Raw data ▸
● ● ●

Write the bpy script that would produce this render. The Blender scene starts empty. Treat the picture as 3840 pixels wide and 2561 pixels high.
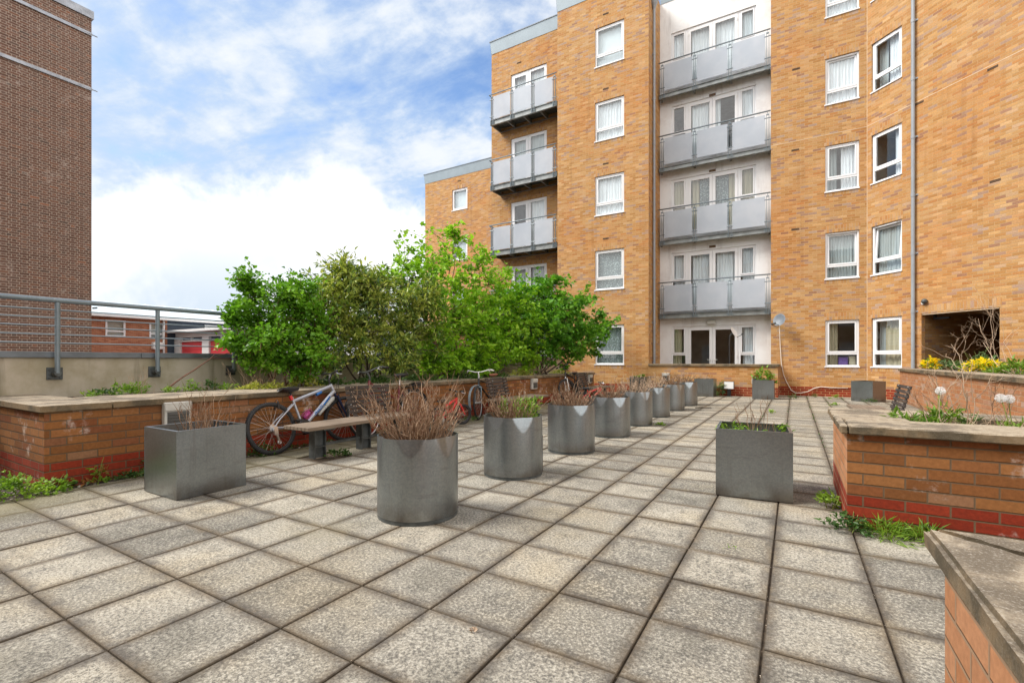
import bpy, math, random
import numpy as np
from mathutils import Vector, Matrix

R = random.Random(11)
NR = np.random.default_rng(5)
scene = bpy.context.scene
COL = scene.collection
PI = math.pi
rad = math.radians

# ---------------------------------------------------------------- camera
CAM_H = 1.157
YAW = rad(30.80)
cam_d = bpy.data.cameras.new('camera')
cam = bpy.data.objects.new('camera', cam_d)
COL.objects.link(cam)
cam.location = (0, 0, CAM_H)
cam.rotation_euler = (rad(90), 0, YAW)
cam_d.sensor_width = 36
cam_d.lens = 1774.6 / 3840 * 36
cam_d.shift_y = 70.5 / 3840
cam_d.clip_start = 0.05
cam_d.clip_end = 3000
scene.camera = cam


def ground_dir(px):
    """horizontal direction seen at column px of the photo (0..2351)"""
    x = (px - 1175.5) / 1086.5
    c, s = math.cos(-YAW), math.sin(-YAW)
    return Vector((s + x * c, c - x * s, 0))


def at(px, py, X=None, Y=None):
    """a point of the place: where the sight line through a photo point meets the plane X or Y"""
    d = ground_dir(px)
    k = X / d.x if X is not None else Y / d.y
    return Vector((d.x * k, d.y * k, CAM_H + (827.1 - py) / 1086.5 * k))


# ---------------------------------------------------------------- materials
class G:
    def __init__(s, name):
        s.m = bpy.data.materials.new(name)
        s.m.use_nodes = True
        s.t = s.m.node_tree
        s.t.nodes.clear()
        s.out = s.t.nodes.new('ShaderNodeOutputMaterial')

    def set(s, sock, v):
        if v is None:
            return
        if isinstance(v, bpy.types.NodeSocket):
            s.t.links.new(v, sock)
        elif isinstance(v, (tuple, list)):
            if sock.type == 'RGBA' and len(v) == 3:
                v = (*v, 1)
            sock.default_value = v
        else:
            if sock.type == 'RGBA':
                v = (v, v, v, 1)
            sock.default_value = v

    def math(s, op, a, b=None, c=None, clamp=False):
        n = s.t.nodes.new('ShaderNodeMath')
        n.operation = op
        n.use_clamp = clamp
        s.set(n.inputs[0], a)
        s.set(n.inputs[1], b)
        s.set(n.inputs[2], c)
        return n.outputs[0]

    def mix(s, f, a, b, blend='MIX'):
        n = s.t.nodes.new('ShaderNodeMix')
        n.data_type = 'RGBA'
        n.blend_type = blend
        s.set(n.inputs[0], f)
        s.set(n.inputs[6], a)
        s.set(n.inputs[7], b)
        return n.outputs[2]

    def ramp(s, f, stops, interp='LINEAR'):
        n = s.t.nodes.new('ShaderNodeValToRGB')
        cr = n.color_ramp
        cr.interpolation = interp
        while len(cr.elements) < len(stops):
            cr.elements.new(0.5)
        for e, (p, c) in zip(cr.elements, stops):
            e.position = p
            e.color = (c, c, c, 1) if not isinstance(c, (tuple, list)) else (*c, 1)
        s.set(n.inputs[0], f)
        return n.outputs[0]

    def noise(s, scale, detail=4, rough=0.55, vec=None, dist=0.0):
        n = s.t.nodes.new('ShaderNodeTexNoise')
        if vec is None:
            vec = s.obj()
        s.set(n.inputs['Vector'], vec)
        n.inputs['Scale'].default_value = scale
        n.inputs['Detail'].default_value = detail
        n.inputs['Roughness'].default_value = rough
        n.inputs['Distortion'].default_value = dist
        return n.outputs[0]

    def white(s, vec):
        n = s.t.nodes.new('ShaderNodeTexWhiteNoise')
        n.noise_dimensions = '3D'
        s.set(n.inputs['Vector'], vec)
        return n.outputs[0]

    def obj(s):
        return s.t.nodes.new('ShaderNodeTexCoord').outputs['Object']

    def pos(s):
        return s.t.nodes.new('ShaderNodeNewGeometry').outputs['Position']

    def uv(s):
        return s.t.nodes.new('ShaderNodeTexCoord').outputs['UV']

    def sep(s, v):
        n = s.t.nodes.new('ShaderNodeSeparateXYZ')
        s.set(n.inputs[0], v)
        return n.outputs

    def comb(s, x, y, z=0.0):
        n = s.t.nodes.new('ShaderNodeCombineXYZ')
        s.set(n.inputs[0], x)
        s.set(n.inputs[1], y)
        s.set(n.inputs[2], z)
        return n.outputs[0]

    def smooth(s, v, a, b, lo=0.0, hi=1.0):
        n = s.t.nodes.new('ShaderNodeMapRange')
        n.interpolation_type = 'SMOOTHSTEP'
        s.set(n.inputs[0], v)
        n.inputs[1].default_value = a
        n.inputs[2].default_value = b
        n.inputs[3].default_value = lo
        n.inputs[4].default_value = hi
        return n.outputs[0]

    def island(s):
        return s.t.nodes.new('ShaderNodeNewGeometry').outputs['Random Per Island']

    def bump(s, h, strength=0.4, dist=0.01):
        n = s.t.nodes.new('ShaderNodeBump')
        n.inputs['Strength'].default_value = strength
        n.inputs['Distance'].default_value = dist
        s.set(n.inputs['Height'], h)
        return n.outputs[0]

    def bsdf(s, color, rough=0.7, metal=0.0, normal=None, spec=None, **kw):
        n = s.t.nodes.new('ShaderNodeBsdfPrincipled')
        s.set(n.inputs['Base Color'], color)
        s.set(n.inputs['Roughness'], rough)
        s.set(n.inputs['Metallic'], metal)
        if normal is not None:
            s.set(n.inputs['Normal'], normal)
        if spec is not None:
            s.set(n.inputs['Specular IOR Level'], spec)
        for k, v in kw.items():
            s.set(n.inputs[k.replace('_', ' ')], v)
        return n.outputs[0]

    def mixsh(s, f, a, b):
        n = s.t.nodes.new('ShaderNodeMixShader')
        s.set(n.inputs[0], f)
        s.t.links.new(a, n.inputs[1])
        s.t.links.new(b, n.inputs[2])
        return n.outputs[0]

    def done(s, sh):
        s.t.links.new(sh, s.out.inputs[0])
        return s.m


def simple(name, col, rough=0.6, metal=0.0, var=0.0, scale=8.0, bump=0.0):
    g = G(name)
    c = col
    nrm = None
    if var > 0:
        n = g.noise(scale, 5, 0.6)
        c = g.mix(g.smooth(n, 0.3, 0.7), tuple(x * (1 - var) for x in col), tuple(min(1, x * (1 + var)) for x in col))
        if bump:
            nrm = g.bump(n, bump, 0.01)
    return g.done(g.bsdf(c, rough, metal, nrm))


def brick_mat(name, tones, mortar, w=0.225, h=0.075, mw=0.010, red=None, english=False, stain=0.35,
              efflor=0.0, soldier=False, streak=0.0, bumpd=0.006, wob=0.0015, grime=(0.25, 0.19, 0.14)):
    g = G(name)
    s = g.sep(g.uv())
    u, v = s[0], s[1]
    if soldier:
        u, v = v, u
        row0 = None
    if wob:
        wn = g.noise(9.0, 2, 0.5, vec=g.uv())
        v = g.math('ADD', v, g.math('MULTIPLY', g.math('SUBTRACT', wn, 0.5), wob * 3))
    vr = g.math('DIVIDE', v, h)
    row = g.math('FLOOR', vr)
    odd = g.math('FLOORED_MODULO', row, 2.0)
    if english:
        weff = g.math('MULTIPLY', w, g.math('SUBTRACT', 1.0, g.math('MULTIPLY', odd, 0.5)))
        ub = g.math('ADD', g.math('DIVIDE', u, weff), g.math('MULTIPLY', odd, 0.5))
    else:
        weff = w
        ub = g.math('ADD', g.math('DIVIDE', u, w), g.math('MULTIPLY', odd, 0.0 if soldier else 0.5))
    col = g.math('FLOOR', ub)
    fu = g.math('MULTIPLY', g.math('SUBTRACT', ub, col), weff)
    fv = g.math('MULTIPLY', g.math('FRACT', vr), h)
    edge = g.math('MINIMUM', fu, fv)
    mort = g.smooth(edge, mw * 0.75, mw * 1.25, 1.0, 0.0)
    rnd = g.white(g.comb(col, row, 3.7))
    rnd2 = g.white(g.comb(col, row, 9.1))
    c = g.ramp(rnd, tones)
    # tone wobble inside a brick
    fine = g.noise(38.0, 5, 0.65, vec=g.uv())
    c = g.mix(g.smooth(fine, 0.25, 0.8), g.mix(1.0, c, (0.72, 0.70, 0.68), 'MULTIPLY'), c)
    c = g.mix(g.math('MULTIPLY', g.math('SUBTRACT', rnd2, 0.5), 0.35), c, (1, 1, 1), 'OVERLAY')
    if red is not None:
        isred = g.math('LESS_THAN', row, float(red))
        rc = g.mix(rnd, (0.23, 0.026, 0.010), (0.34, 0.046, 0.018))
        rc = g.mix(g.smooth(fine, 0.3, 0.75), g.mix(1.0, rc, (0.7, 0.75, 0.8), 'MULTIPLY'), rc)
        c = g.mix(isred, c, rc)
    c = g.mix(mort, c, mortar)
    # weathering that has a shape of its own: soot patches and pale salts
    big = g.noise(0.55, 5, 0.62, vec=g.pos())
    c = g.mix(g.math('MULTIPLY', g.smooth(big, 0.50, 0.72), stain), c, g.mix(1.0, c, grime, 'MULTIPLY') if False else g.mix(0.75, c, grime))
    if efflor > 0:
        ef = g.noise(2.3, 6, 0.7, vec=g.pos())
        ef2 = g.noise(13.0, 4, 0.7, vec=g.pos())
        e = g.math('MULTIPLY', g.smooth(ef, 0.55, 0.68), g.smooth(ef2, 0.42, 0.6))
        c = g.mix(g.math('MULTIPLY', e, efflor), c, (0.62, 0.54, 0.48))
    if streak > 0:
        q = g.sep(g.pos())
        sn = g.noise(1.0, 5, 0.65, vec=g.comb(g.math('MULTIPLY', q[0], 3.2), g.math('MULTIPLY', q[1], 3.2), g.math('MULTIPLY', q[2], 0.22)))
        c = g.mix(g.math('MULTIPLY', g.smooth(sn, 0.54, 0.74), streak), c, g.mix(1.0, c, (0.62, 0.55, 0.50), 'MULTIPLY'))
        hue = g.noise(0.42, 4, 0.6, vec=g.pos())
        c = g.mix(g.math('MULTIPLY', g.smooth(hue, 0.46, 0.70), streak * 1.3), c, g.mix(1.0, c, (0.98, 0.74, 0.56), 'MULTIPLY'))
        sn2 = g.noise(0.9, 5, 0.65, vec=g.pos())
        c = g.mix(g.math('MULTIPLY', g.smooth(sn2, 0.58, 0.75), streak * 0.8), c, (0.58, 0.40, 0.25))
    hgt = g.math('ADD', g.math('MULTIPLY', mort, -1.0), g.math('MULTIPLY', fine, 0.25))
    return g.done(g.bsdf(c, 0.85, 0, g.bump(hgt, 0.7, bumpd), spec=0.25))


TONES_FACADE = [(0.0, (0.45, 0.225, 0.072)), (0.22, (0.52, 0.283, 0.104)), (0.48, (0.57, 0.340, 0.145)),
                (0.66, (0.48, 0.218, 0.070)), (0.80, (0.60, 0.375, 0.180)), (0.88, (0.43, 0.285, 0.205)), (0.94, (0.36, 0.185, 0.105)),
                (1.0, (0.45, 0.325, 0.245))]
TONES_BED = [(0.0, (0.215, 0.085, 0.028)), (0.35, (0.285, 0.118, 0.038)), (0.65, (0.345, 0.155, 0.055)),
             (0.85, (0.22, 0.070, 0.026)), (1.0, (0.32, 0.170, 0.090))]
TONES_TOWER = [(0.0, (0.150, 0.084, 0.063)), (0.3, (0.200, 0.108, 0.080)), (0.6, (0.175, 0.112, 0.091)),
               (0.85, (0.240, 0.122, 0.082)), (0.94, (0.130, 0.092, 0.077)), (1.0, (0.31, 0.14, 0.085))]
TONES_STATION = [(0.0, (0.36, 0.13, 0.07)), (0.5, (0.45, 0.18, 0.095)), (1.0, (0.52, 0.23, 0.13))]
M = {}
M['brick'] = brick_mat('facade_brick', TONES_FACADE, (0.49, 0.325, 0.165), red=4, stain=0.22, grime=(0.40, 0.23, 0.13), streak=0.4)
M['lintel'] = brick_mat('lintel_brick', TONES_FACADE, (0.46, 0.31, 0.185), soldier=True, stain=0.15, grime=(0.40, 0.24, 0.15))
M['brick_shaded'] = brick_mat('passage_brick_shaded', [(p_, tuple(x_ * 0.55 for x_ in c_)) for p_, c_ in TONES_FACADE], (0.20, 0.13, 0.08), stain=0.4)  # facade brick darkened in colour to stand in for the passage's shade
M['brick_bed'] = brick_mat('planter_wall_brick', TONES_BED, (0.135, 0.088, 0.052), red=3, stain=0.4, efflor=0.8, grime=(0.16, 0.085, 0.05))
M['brick_bed_near'] = brick_mat('near_wall_brick', [(0.0, (0.52, 0.24, 0.115)), (0.5, (0.58, 0.29, 0.15)), (1.0, (0.50, 0.215, 0.09))],
                                (0.36, 0.235, 0.145), red=3, stain=0.25, efflor=0.35, grime=(0.30, 0.17, 0.10))
M['brick_bed_high'] = brick_mat('high_wall_brick', [(0.0, (0.42, 0.17, 0.070)), (0.4, (0.50, 0.24, 0.115)), (0.75, (0.44, 0.19, 0.085)), (1.0, (0.46, 0.30, 0.22))],
                                (0.44, 0.29, 0.17), red=None, stain=0.25, efflor=0.55, grime=(0.36, 0.25, 0.19))
M['brick_tower'] = brick_mat('tower_brick', TONES_TOWER, (0.42, 0.335, 0.272), english=True, stain=0.35, mw=0.014, grime=(0.22, 0.155, 0.125), efflor=0.35)
M['brick_station'] = brick_mat('station_brick', TONES_STATION, (0.42, 0.27, 0.19), stain=0.1)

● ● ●

Task prompt ▸ Write out exactly the opening lines of the data, stopping after the line that holds "rad = math.radians". Exclude pictures.

Output of the exercise ▸
Write the bpy script that would produce this render. The Blender scene starts empty. Treat the picture as 3840 pixels wide and 2561 pixels high.
import bpy, math, random
import numpy as np
from mathutils import Vector, Matrix

R = random.Random(11)
NR = np.random.default_rng(5)
scene = bpy.context.scene
COL = scene.collection
PI = math.pi
rad = math.radians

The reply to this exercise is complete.